Volunteering for the EAMENA project

Posted 16/8/2016

Lakshmy Venkatesh has recently graduated with a Masters in Archaeology from the University of Oxford. Before this, she attended Lady Shri Ram College for Women in New Delhi, where she received a BA in History. 

For the past few months, I have spent time volunteering for the EAMENA project, and it has been one of the most fulfilling experiences during my time at Oxford. I arrived in Oxford a year ago to begin my post-graduate studies at the School of Archaeology. I had an interest from the beginning in questions and debates on the preservation and destruction of cultural heritage. This made me especially curious about the strong presence that incidents in the Middle East had established in the rhetoric of cultural heritage loss and destruction in the recent past. Harbouring these interests and now having access to the weekly research seminars conducted within the University of Oxford, seminars by Dr Bob Bewley and Dr Emma Cunliffe that took place during Michaelmas Term were among the first that I sought out. As I became more engaged in my course and my aspirations for my dissertation became clearer, I wrote to Bob requesting a meeting. After some very inspiring conversations with Bob about EAMENA, the endangerment of archaeological resources, and approaches to heritage management, I enquired if there was a possibility to volunteer with the team. Bob offered me the opportunity to be the first volunteer to work closely with team, leading me to meet some amazing people and go through a great learning experience.

 

Lakshmi

The first step to understanding a large chunk of the work being done as a part of the project was learning how to look for archaeological resources from aerial imagery. I spent the first couple of weeks learning how to do this and how one could distinguish archaeological features. Through my time spent with Dr Andrea Zerbini getting to know how to look at satellite imagery, I was exposed to many issues and projects that have worked with heritage management groups on the ground in the larger Middle Eastern region. Issues that involved aspects of developmental politics and community response to, and engagement with, policies involving heritage at sites such as Umm Qays, Petra, and Umm el-Jimal, struck me as very interesting. It was my involvement with EAMENA that placed me in the network of those carrying out archaeological research at these sites, providing me with access to first-hand information. My dissertation on community participation and the question of endangerment of archaeology was a result of direct conversations with such professionals on the ground, my further reading of project reports, and reading about theoretical issues related to heritage advocacy, policy, and the public in archaeology. I began assisting with the entry of the data being collated by the project into the main database and have since been attempting to grasp and give feedback on the methodologies that are being developed by the EAMENA project in this process.

 

A view of the nymphaeum of Umm Qays (photo: A.Zerbini)

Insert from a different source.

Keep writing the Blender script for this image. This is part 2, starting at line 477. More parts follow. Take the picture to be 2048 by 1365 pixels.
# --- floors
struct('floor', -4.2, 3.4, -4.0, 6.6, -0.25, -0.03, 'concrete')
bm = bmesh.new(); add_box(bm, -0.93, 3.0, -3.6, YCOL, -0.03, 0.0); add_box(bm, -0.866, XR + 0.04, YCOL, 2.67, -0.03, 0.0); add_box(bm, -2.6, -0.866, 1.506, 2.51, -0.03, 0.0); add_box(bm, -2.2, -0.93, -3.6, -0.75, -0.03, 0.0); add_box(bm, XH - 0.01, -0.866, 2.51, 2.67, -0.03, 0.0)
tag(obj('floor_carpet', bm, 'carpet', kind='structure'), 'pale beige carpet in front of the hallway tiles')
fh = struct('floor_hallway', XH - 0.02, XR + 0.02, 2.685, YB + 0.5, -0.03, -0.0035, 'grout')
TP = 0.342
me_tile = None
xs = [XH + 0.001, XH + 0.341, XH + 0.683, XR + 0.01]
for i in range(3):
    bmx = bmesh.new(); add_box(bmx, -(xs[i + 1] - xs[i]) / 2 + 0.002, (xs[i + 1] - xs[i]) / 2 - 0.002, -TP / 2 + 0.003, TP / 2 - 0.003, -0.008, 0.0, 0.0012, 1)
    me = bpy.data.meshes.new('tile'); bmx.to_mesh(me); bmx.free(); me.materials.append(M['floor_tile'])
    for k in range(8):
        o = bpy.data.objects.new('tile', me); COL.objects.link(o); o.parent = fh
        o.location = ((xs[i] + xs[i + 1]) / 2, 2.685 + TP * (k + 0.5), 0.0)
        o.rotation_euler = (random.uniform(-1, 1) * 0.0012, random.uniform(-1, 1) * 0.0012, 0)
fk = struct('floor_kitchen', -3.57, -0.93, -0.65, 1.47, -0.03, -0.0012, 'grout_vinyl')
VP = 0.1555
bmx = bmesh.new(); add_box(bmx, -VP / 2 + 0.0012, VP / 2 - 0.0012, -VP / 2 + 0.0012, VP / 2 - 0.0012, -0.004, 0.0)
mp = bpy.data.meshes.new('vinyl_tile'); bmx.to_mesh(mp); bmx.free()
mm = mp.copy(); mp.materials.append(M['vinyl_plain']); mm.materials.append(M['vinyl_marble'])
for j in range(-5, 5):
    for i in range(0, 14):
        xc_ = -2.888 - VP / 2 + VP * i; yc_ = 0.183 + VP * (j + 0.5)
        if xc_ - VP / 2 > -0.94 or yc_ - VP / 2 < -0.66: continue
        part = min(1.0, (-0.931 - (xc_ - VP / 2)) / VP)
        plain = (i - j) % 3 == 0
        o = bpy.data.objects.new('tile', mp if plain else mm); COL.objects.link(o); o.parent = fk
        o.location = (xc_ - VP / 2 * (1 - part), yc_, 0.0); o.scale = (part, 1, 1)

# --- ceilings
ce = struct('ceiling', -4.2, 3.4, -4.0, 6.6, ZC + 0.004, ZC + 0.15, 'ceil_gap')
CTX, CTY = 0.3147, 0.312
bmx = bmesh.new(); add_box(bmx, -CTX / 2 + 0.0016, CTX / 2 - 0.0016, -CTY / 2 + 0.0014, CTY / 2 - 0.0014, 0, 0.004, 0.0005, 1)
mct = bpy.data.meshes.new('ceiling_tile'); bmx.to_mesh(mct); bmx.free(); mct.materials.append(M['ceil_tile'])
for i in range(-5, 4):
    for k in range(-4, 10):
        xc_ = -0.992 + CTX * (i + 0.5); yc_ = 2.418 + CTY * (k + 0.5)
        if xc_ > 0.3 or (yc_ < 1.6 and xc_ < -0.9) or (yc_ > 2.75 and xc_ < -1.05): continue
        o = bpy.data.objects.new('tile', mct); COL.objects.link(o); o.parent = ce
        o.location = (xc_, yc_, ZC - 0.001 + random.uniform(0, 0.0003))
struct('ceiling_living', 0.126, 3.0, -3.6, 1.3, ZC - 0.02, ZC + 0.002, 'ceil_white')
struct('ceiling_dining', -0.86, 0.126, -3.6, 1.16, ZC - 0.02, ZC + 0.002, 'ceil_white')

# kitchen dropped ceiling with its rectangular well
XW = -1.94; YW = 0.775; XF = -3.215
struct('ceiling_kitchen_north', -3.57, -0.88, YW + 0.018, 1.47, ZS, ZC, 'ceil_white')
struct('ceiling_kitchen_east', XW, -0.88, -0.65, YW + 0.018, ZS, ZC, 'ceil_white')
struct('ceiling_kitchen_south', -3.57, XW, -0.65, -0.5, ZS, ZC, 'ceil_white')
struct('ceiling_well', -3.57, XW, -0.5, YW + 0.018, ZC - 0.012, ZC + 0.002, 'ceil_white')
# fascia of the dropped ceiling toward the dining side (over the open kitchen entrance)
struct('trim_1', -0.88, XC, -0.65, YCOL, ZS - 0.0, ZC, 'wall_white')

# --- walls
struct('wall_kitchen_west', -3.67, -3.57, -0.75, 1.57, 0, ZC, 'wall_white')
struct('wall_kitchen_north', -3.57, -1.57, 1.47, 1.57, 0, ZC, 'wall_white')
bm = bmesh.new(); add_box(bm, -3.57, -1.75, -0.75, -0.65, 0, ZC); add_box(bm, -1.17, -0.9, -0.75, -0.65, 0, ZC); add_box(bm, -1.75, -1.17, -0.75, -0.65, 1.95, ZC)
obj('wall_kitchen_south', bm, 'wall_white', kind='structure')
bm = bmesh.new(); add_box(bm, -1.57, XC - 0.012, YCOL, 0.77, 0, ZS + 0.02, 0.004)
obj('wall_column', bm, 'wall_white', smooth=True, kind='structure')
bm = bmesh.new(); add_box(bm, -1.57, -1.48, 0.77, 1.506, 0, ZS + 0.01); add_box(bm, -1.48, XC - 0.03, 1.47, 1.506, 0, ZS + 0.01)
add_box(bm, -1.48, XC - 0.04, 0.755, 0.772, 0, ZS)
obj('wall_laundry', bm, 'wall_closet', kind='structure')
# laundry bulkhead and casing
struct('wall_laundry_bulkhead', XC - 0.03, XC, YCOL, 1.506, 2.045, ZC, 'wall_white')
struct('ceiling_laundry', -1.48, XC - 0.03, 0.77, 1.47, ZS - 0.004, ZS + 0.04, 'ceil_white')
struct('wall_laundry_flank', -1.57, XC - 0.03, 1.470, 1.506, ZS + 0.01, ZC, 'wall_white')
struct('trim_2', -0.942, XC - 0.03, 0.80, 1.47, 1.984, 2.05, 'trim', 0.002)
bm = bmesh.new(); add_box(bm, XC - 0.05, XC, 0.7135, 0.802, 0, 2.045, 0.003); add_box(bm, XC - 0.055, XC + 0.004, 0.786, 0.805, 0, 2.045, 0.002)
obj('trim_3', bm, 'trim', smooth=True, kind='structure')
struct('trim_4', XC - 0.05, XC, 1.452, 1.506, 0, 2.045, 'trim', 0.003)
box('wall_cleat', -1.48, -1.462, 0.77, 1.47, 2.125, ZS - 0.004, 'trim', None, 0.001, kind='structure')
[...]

A view of the nymphaeum of Umm Qays (photo: A.Zerbini)

Another aspect of EAMENA that significantly complemented my academic inclinations during my Masters was my involvement in creating a cultural heritage destruction database. I assisted Emma as she collated and organised data on active cultural heritage destruction in the Middle East region. Having read a course on International Heritage Law during my degree and written a paper on heritage laws in areas of violent conflict, this experience further drove home the scale at which destruction and the depiction of heritage is involved in the politics of conflict. My engagement with Emma during this gave me insights and clarity on roles played by international organisations and institutional groups in the process of managing material and cultural heritage, mainly, but not only, during times of conflict. The varying reasons for which archaeological and historical resources are made significant became apparent through real examples. Markers of importance derived from the apparatus of such international organisations are curious – a fact which has sparked my interest further into the very notion of endangerment itself. I hope to further understand the manner in which diverse perceptions of a landscape and the cultural features in it signify different aspects of it, and the impact that this has on our recognition of the danger that specific aspects of this landscape may be in.

 

I believe that the reason my time at EAMENA had such a strong impact on me is due to the many parallels I could draw with other examples, especially from India. Hailing from and having lived in India, I have noticed the differences in the approach to heritage management and a lack of resources and skill when compared to projects like EAMENA. While instances of threats to heritage resulting from clashes between development and inclusivity, active destruction of cultural markers, urban sprawl, and the like are many, projects working to address these issues are not. I hope to take what I have learned and the skills I have picked up during my time at Oxford back with me to work with heritage management projects in the Indian subcontinent. The significance of such historical and cultural markers is something I have realised for quite some time now – I believe we use the epitaphs of our antiquity (irrespective of its age) as references, as sources of legitimacy and strength. And it is endeavouring to make these more inclusive than they were yesterday, that my experience with EAMENA has inspired me to aim for.